Paris’ historic charm doesn’t detract from its more modern offerings, finds Josephine Price

 

There’s something enduringly alluring about Paris, which is why it attracts almost 50 million visitors a year. It’s suffered recently, though, with attacks and unrest. This may have dented international visitor numbers (down by 8.8% in 2016 compared to 2015) but it’s bouncing back and enjoying a resurgence. The classics ­— the Louvre, Sacré-Cœur and Notre-Dame — still draw in the crowds but they’re also making way for a new swathe of galleries, supper clubs, urban farms, inventive restaurants and concept bars that were stifled by the city’s haughty reputation. With great exhibitions gracing the metropolis in 2017 and 2018, now is a good time to sell the destination.
Paris, je t’aime.

DAY ONE

MORNING: Belleville is the new neighbourhood du jour. From Parc des Buttes-Chaumont — one of the biggest green spaces in the capital — there’s an impressive panorama.

AFTERNOON: Perch on the banks of Canal Saint-Martin under the statuesque plane trees and watch boats moving along the calm waters. Side streets are packed with independent eateries and coffee shops: refuel with a punchy espresso at Ten Belles — it’s worth the queue.

EVENING: Stay in the area for the evening and head to dinner at Ober Mamma. This uber-cool Italian keeps things simple but huge bowls of fresh pasta keep tables full. Across the canal, Le Comptoir Général lures those in the know off the main drag and into its homage to Franco-African culture in a multi-purpose ramshackle space. From a farmers market, a library, brunch, live performances, thrift shopping or drinking, it’s all here. For cocktails, check out the private bar in a salvaged ship helm.

Image: Getty

DAY TWO

MORNING: Start the day treasure hunting at the Saint-Ouen flea market, worth the 30-minute metro journey to the north-west of the city. Furniture, art and market vendors look like they’ve come straight from a mid-century chateau interspersed with dashes of modernity with neon lights, contemporary art and mid-century homewares.

AFTERNOON: Head to Saint-Germain-des-Prés for a dose of traditional Paris.
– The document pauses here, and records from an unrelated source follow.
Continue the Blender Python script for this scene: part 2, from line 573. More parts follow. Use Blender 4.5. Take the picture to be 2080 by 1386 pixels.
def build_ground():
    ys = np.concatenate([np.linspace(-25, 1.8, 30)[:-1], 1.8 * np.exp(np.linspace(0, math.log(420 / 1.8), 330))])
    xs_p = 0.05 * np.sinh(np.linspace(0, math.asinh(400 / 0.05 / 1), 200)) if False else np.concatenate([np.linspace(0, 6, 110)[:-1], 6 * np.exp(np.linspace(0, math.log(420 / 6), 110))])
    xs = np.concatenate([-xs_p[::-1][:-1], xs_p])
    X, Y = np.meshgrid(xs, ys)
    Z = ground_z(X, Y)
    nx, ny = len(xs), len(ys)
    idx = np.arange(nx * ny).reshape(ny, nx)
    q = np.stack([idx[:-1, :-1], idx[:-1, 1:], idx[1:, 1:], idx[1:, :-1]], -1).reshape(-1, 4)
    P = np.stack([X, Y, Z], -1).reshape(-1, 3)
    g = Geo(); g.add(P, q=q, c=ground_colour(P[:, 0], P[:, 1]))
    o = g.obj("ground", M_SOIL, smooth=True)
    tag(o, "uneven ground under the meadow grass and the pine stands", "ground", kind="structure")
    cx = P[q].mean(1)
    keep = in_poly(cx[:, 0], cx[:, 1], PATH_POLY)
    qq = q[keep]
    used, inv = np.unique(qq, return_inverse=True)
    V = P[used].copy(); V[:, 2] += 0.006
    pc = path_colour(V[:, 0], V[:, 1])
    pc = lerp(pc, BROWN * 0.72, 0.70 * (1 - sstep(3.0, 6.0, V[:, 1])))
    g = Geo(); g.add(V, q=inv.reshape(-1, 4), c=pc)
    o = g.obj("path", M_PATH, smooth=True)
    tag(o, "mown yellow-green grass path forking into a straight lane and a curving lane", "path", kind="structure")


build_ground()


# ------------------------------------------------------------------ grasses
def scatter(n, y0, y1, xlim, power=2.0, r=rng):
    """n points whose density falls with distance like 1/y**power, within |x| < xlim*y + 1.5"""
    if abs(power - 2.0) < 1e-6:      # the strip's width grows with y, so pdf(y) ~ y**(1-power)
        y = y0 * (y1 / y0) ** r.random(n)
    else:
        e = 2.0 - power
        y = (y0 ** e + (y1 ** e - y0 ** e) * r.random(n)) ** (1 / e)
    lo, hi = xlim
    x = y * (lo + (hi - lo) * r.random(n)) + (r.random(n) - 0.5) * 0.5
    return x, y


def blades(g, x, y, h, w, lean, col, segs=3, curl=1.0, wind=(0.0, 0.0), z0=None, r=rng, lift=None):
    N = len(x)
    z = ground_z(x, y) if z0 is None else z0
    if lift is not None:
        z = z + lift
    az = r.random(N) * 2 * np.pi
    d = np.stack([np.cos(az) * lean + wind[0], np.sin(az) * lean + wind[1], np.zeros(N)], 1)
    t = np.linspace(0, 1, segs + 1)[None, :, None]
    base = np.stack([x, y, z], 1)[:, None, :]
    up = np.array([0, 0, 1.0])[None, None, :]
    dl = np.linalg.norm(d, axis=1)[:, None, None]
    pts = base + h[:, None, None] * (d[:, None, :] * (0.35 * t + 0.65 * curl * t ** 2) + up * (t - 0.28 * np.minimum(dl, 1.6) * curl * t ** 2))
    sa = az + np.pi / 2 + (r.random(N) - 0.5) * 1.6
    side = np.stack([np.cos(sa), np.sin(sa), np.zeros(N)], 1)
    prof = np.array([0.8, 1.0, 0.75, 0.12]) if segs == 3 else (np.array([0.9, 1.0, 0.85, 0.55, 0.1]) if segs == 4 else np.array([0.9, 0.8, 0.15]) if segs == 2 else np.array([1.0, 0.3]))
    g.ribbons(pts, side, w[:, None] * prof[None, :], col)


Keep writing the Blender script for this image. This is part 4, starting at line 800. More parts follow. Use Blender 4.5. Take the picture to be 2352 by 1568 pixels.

Stroll the wide pavements of the Left Bank that were once the playground of the literary set. Stop by the taxidermy wonderland Deyrolle, and then load up on macarons in Ladurée’s sugar-sweet tearoom.

EVENING: A knowing crowd heads to the discreet red-velvet salon style cocktail bar at Maison Souquet in Pigalle before supper. Dine at Le Relais Gascon for a taste of southwest France — expect duck in all its forms: pâté, confit, magret and more. For those with energy left, Chez Camille is a small neighbourhood bar to bob to blues and soul before the neighbours shush you from their windows and the bar closes its doors.